(Challenge) Print the lines of the listing below verbatim from its first line through the line bearing "obj('handle', bm, M_jug, jg)". Any pictures are to be omitted.
---------------
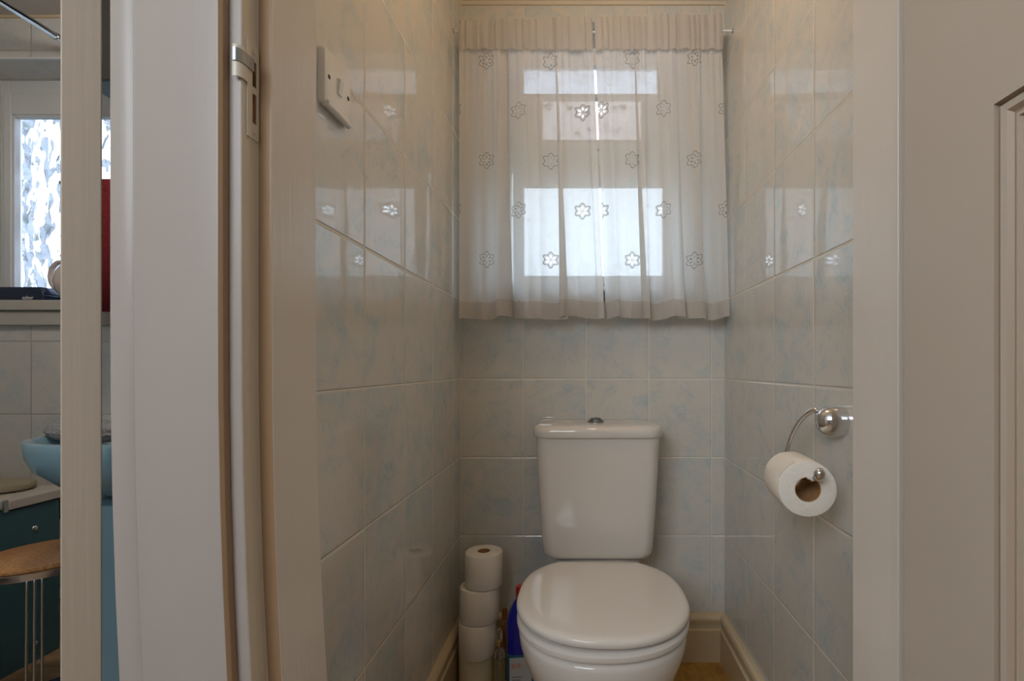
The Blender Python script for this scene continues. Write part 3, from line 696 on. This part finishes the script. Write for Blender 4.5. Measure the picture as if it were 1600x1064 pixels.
# navy scale on the sill
sc = thing('bathroom_scale', 'flat navy bathroom scale lying on the bathroom window sill', 'scale', (-1.985, 1.72, 1.160))
bm = BM(); loft(bm, [[(x, y, z) for x, y in rrect(hx, hy, .006, 3)] for hx, hy, z in ((.145, .036, .0), (.150, .039, .004), (.150, .039, .018), (.146, .038, .021), (.146, .038, .028), (.138, .036, .040), (.134, .034, .047))])
obj('body', bm, M_navy, sc)
tc = bpy.data.curves.new('word', 'FONT'); tc.body = 'salter'; tc.size = .017; tc.extrude = .0003; tc.align_x = 'CENTER'
to = bpy.data.objects.new('word', tc); COL.objects.link(to); bpy.context.view_layer.update()
me = bpy.data.meshes.new_from_object(to.evaluated_get(bpy.context.evaluated_depsgraph_get())); bpy.data.objects.remove(to)
me.materials.clear(); me.materials.append(M_white); lo = bpy.data.objects.new('logo', me); COL.objects.link(lo); lo.parent = sc
lo.rotation_euler = (PI/2, 0, 0); lo.location = (.096, -.0396, .0045)
# china jug on the sill
jg = thing('china_jug', 'pinkish cream china jug with looped handle on the bathroom sill', 'jug', (-1.759, 1.715, 1.160))
bm = BM(); lathe(bm, [(.030, 0), (.036, .004), (.034, .010), (.052, .035), (.060, .065), (.052, .100), (.036, .125), (.033, .140), (.040, .155), (.037, .155), (.030, .140), (.03, .06), (.001, .05)], n=32); obj('body', bm, M_jug, jg)
bm = BM(); tube(bm, [(-.036, 0, .132), (-.060, 0, .138), (-.083, 0, .118), (-.090, 0, .085), (-.080, 0, .055), (-.055, 0, .040)], lambda t: .0075, 12, 6); obj('handle', bm, M_jug, jg)

# bath with boxed ledge and teal panel
bt = thing('bathtub', 'pale blue bath boxed in by a dark teal side panel', 'bathtub', (-2.17, .70, 0))
def B_(bm): bmesh.ops.translate(bm, verts=bm.verts[:], vec=(2.17, -.70, 0)); return bm
bm = BM()
o = lambda hx, hy, r: rrect(hx, hy, r, 6, -2.175, .675)
loft(bm, [[(x, y, z) for x, y in p] for p, z in ((o(.43, .79, .05), .49), (o(.44, .795, .05), .498), (o(.442, .797, .05), .518), (o(.436, .79, .05), .530), (o(.385, .735, .10), .530), (o(.365, .715, .10), .515), (o(.33, .66, .12), .30), (o(.27, .58, .12), .14))])
obj('tub', B_(bm), M_blue_bath, bt)
bm = BM(); box(bm, -1.755, -1.735, -.118, 1.636, 0, .4955); obj('side_panel', B_(bm), M_teal, bt, smooth=False)
for y, z in ((1.561, .423), (1.561, .058), (.9, .423), (.9, .058)):
    bm = BM(); lathe(bm, [(.0085, 0), (.0085, .003), (.0065, .006), (.002, .0075)], (-1.735, y, z), 20, 'x'); obj('screw_cap', B_(bm), M_chrome, bt)
lg = BM(); box(lg, -2.615, -1.726, 1.484, YW-.001, .500, .530); lgo = tag(obj('bath_ledge', lg, M_ledge, bevel=.004), 'cream laminate ledge boxing in the end of the bath against the tiles', 'ledge')
bm = BM(); box(bm, -1.731, -1.7255, 1.472, 1.483, .497, .533); e_ = obj('edge_trim', bm, M_satin, lgo, smooth=False)
def cushion(bm, hx, hy, h, r, n=10, seed=1, amp=.002):
    rnd = random.Random(seed)
    rings = []
    for k in range(n+1):
        a = -PI/2+PI*k/n; c = math.cos(a); ins = (1-abs(c)**.6)*h*.6
        rings.append([(x+rnd.uniform(-amp, amp), y+rnd.uniform(-amp, amp), h/2+h/2*math.sin(a)+rnd.uniform(-amp, amp)*.5) for x, y in rrect(hx-ins, hy-ins, max(.004, r-ins), 8)])
    loft(bm, rings)
bm = BM(); cushion(bm, .23, .062, .028, .060, seed=3); bmf = obj('folded_bath_mat', bm, M_cream_towel, subd=1)
tag(bmf, 'folded cream bath mat lying on the ledge at the end of the bath', 'bath mat'); bmf.location = (-2.035, 1.600, .5325); bmf.rotation_euler = (0, 0, .03)

# basin on its pedestal
bs = thing('wash_basin', 'blue pedestal wash basin against the tiled bathroom wall', 'wash basin', (-1.115, 1.40, 0))
def basin_ring(s, z, yb=1.684, dy=0):
    L = []; cx, cy = -1.13, 1.40
    for i in range(40):
        a = 2*PI*i/40; ca, sa = math.cos(a), math.sin(a)
        x = .290*s*math.copysign(abs(ca)**.80, ca); y = (.300 if sa < 0 else .29)*math.copysign(abs(sa)**.78, sa)
        if sa < 0: y *= s
        L.append((x, min(y*1.0, yb-cy) if sa > 0 else y+dy, z))
    return L
bm = BM(); loft(bm, [basin_ring(.30, .565), basin_ring(.52, .60), basin_ring(.80, .64), basin_ring(.94, .683), basin_ring(.985, .715), basin_ring(1.0, .748), basin_ring(.992, .755), basin_ring(.96, .757), basin_ring(.93, .752), basin_ring(.80, .70), basin_ring(.5, .64)])
obj('bowl', bm, M_blue_cer, bs)
bm = BM(); loft(bm, [[(x, y, z) for x, y in rrect(hx, hy, .04, 6, -.02, -.10)] for hx, hy, z in ((.105, .115, 0), (.10, .11, .03), (.085, .09, .2), (.082, .085, .45), (.10, .12, .60))]); obj('pedestal', bm, M_blue_cer, bs)
bm = BM(); lathe(bm, [(.022, .75), (.018, .77), (.014, .81), (.004, .815)], (.0, .21, 0), 20); tube(bm, [(0, .21, .80), (0, .15, .815), (0, .10, .80)], .009, 12, 6); obj('tap', bm, M_chrome, bs)
bm = BM(); cushion(bm, .125, .070, .040, .034, 12, seed=8, amp=.006); gt = obj('folded_towel', bm, M_grey_towel, subd=1)
tag(gt, 'folded fluffy grey towel lying on the rim of the blue wash basin', 'towel'); gt.location = (-1.262, 1.285, .7455); gt.rotation_euler = (0, 0, -.45)

# cork-topped stool
st = thing('bathroom_stool', 'round cork-topped stool with bent chrome wire legs beside the bath', 'stool', (-1.455, 1.335, .0))
R0 = .131
bm = BM(); lathe(bm, [(.001, .418), (R0-.004, .418), (R0, .421), (R0, .427), (R0-.004, .4305), (.001, .4312)], n=64); obj('seat', bm, M_cork, st)
bm = BM(); lathe(bm, [(R0+.001, .402), (R0+.003, .4), (R0+.004, .4035), (R0+.004, .416), (R0+.001, .4178), (R0-.012, .4178), (R0-.012, .402), (R0+.001, .402)], n=64, cap=False); obj('seat_rim', bm, M_satin, st)
for k in range(3):
    a = math.radians(-50+120*k)
    for j in (-1, 0, 1):
        da = j*.098; ca, sa = math.cos(a+da), math.sin(a+da)
        q = lambda r, z: (r*ca, r*sa, z)
        bm = BM(); tube(bm, [q(R0-.018, .4035), q(R0-.004, .3995), q(R0+.002, .392), q(R0+.005, .30), q(R0+.008, .10), q(R0+.009, .006)], .0030, 10, 5); obj('leg', bm, M_satin, st)

# shower rail, pipe, rug, heater, red towel
sr = thing('shower_rail', 'straight chrome shower rail running under the bathroom ceiling', 'rail', (-1.715, 0, 2.012))
bm = BM(); tube(bm, [(0, -.115, 0), (0, YW-.004, 0)], .0095, 16); obj('rail', bm, M_chrome, sr)
bm = BM(); tube(bm, [(0, 1.606, 0), (0, 1.684, 0)], .0125, 16); lathe(bm, [(.026, 1.680), (.026, 1.688)], (0, 0, 0), 20, 'y'); obj('end_socket', bm, M_satin, sr)
wp = thing('waste_pipe', 'white waste pipe with collar standing in the corner behind the bath panel', 'pipe', (-1.752, 1.664, 0))
bm = BM(); lathe(bm, [(.018, 0), (.018, .42), (.016, .42)], n=20); obj('pipe', bm, M_pipe, wp)
bm = BM(); lathe(bm, [(.0195, .155), (.0235, .160), (.0235, .185), (.0195, .19)], n=20, cap=False); obj('collar', bm, M_pipe, wp)
bm = BM(); cushion(bm, .165, .14, .006, .03, 8, seed=5, amp=.001); rg = obj('bath_rug', bm, M_navy_mat)
tag(rg, 'dark navy bath rug on the wooden bathroom floor under the cork-topped stool', 'rug'); rg.location = (-1.335, 1.26, -.0005); rg.rotation_euler = (0, 0, .0)
rg.location = (-1.415, 1.34, -.0008)
ht = thing('wall_heater', 'dark wall heater high on the bathroom wall above the window', 'heater', (-1.40, YW, 1.80))
bm = BM(); box(bm, -.13, .13, -.20, -.001, .0, .30); obj('casing', bm, M_dark, ht, bevel=.008)
rr_ = thing('towel_rail', 'chrome towel arm fixed to the bathroom wall beside the window', 'towel rail', (-1.26, YW, 1.495))
bm = BM(); lathe(bm, [(.02, -.006), (.02, -.0005)], (0, 0, 0), 20, 'y'); tube(bm, [(0, 0, 0), (0, -.16, 0), (-.03, -.185, 0), (-.33, -.185, 0)], .006, 12, 5); obj('arm', bm, M_chrome, rr_)
bm = BM(); rows = []
for i in range(25):
    u = i/24; x = -1.56+.20*u; w = .006*math.sin(u*19)
    rows.append([bm.verts.new(p) for p in ((x, 1.497-.010+w, 1.10), (x, 1.497-.009+w*.6, 1.30), (x, 1.497-.009, 1.495), (x, 1.497-.002, 1.504), (x, 1.497+.006, 1.504), (x, 1.497+.013, 1.495), (x, 1.497+.014+w*.6, 1.32), (x, 1.497+.015+w, 1.18))])
for p, q in zip(rows, rows[1:]):
    for k in range(7): bm.faces.new((p[k], p[k+1], q[k+1], q[k]))
rt = obj('hand_towel', bm, M_red, normals=True); sm = rt.modifiers.new('solid', 'SOLIDIFY'); sm.thickness = .004
tag(rt, 'dark red towel hanging in front of the bathroom window', 'towel')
---------------
(Solved exercise)
The Blender Python script for this scene continues. Write part 3, from line 696 on. This part finishes the script. Write for Blender 4.5. Measure the picture as if it were 1600x1064 pixels.
# navy scale on the sill
sc = thing('bathroom_scale', 'flat navy bathroom scale lying on the bathroom window sill', 'scale', (-1.985, 1.72, 1.160))
bm = BM(); loft(bm, [[(x, y, z) for x, y in rrect(hx, hy, .006, 3)] for hx, hy, z in ((.145, .036, .0), (.150, .039, .004), (.150, .039, .018), (.146, .038, .021), (.146, .038, .028), (.138, .036, .040), (.134, .034, .047))])
obj('body', bm, M_navy, sc)
tc = bpy.data.curves.new('word', 'FONT'); tc.body = 'salter'; tc.size = .017; tc.extrude = .0003; tc.align_x = 'CENTER'
to = bpy.data.objects.new('word', tc); COL.objects.link(to); bpy.context.view_layer.update()
me = bpy.data.meshes.new_from_object(to.evaluated_get(bpy.context.evaluated_depsgraph_get())); bpy.data.objects.remove(to)
me.materials.clear(); me.materials.append(M_white); lo = bpy.data.objects.new('logo', me); COL.objects.link(lo); lo.parent = sc
lo.rotation_euler = (PI/2, 0, 0); lo.location = (.096, -.0396, .0045)
# china jug on the sill
jg = thing('china_jug', 'pinkish cream china jug with looped handle on the bathroom sill', 'jug', (-1.759, 1.715, 1.160))
bm = BM(); lathe(bm, [(.030, 0), (.036, .004), (.034, .010), (.052, .035), (.060, .065), (.052, .100), (.036, .125), (.033, .140), (.040, .155), (.037, .155), (.030, .140), (.03, .06), (.001, .05)], n=32); obj('body', bm, M_jug, jg)
bm = BM(); tube(bm, [(-.036, 0, .132), (-.060, 0, .138), (-.083, 0, .118), (-.090, 0, .085), (-.080, 0, .055), (-.055, 0, .040)], lambda t: .0075, 12, 6); obj('handle', bm, M_jug, jg)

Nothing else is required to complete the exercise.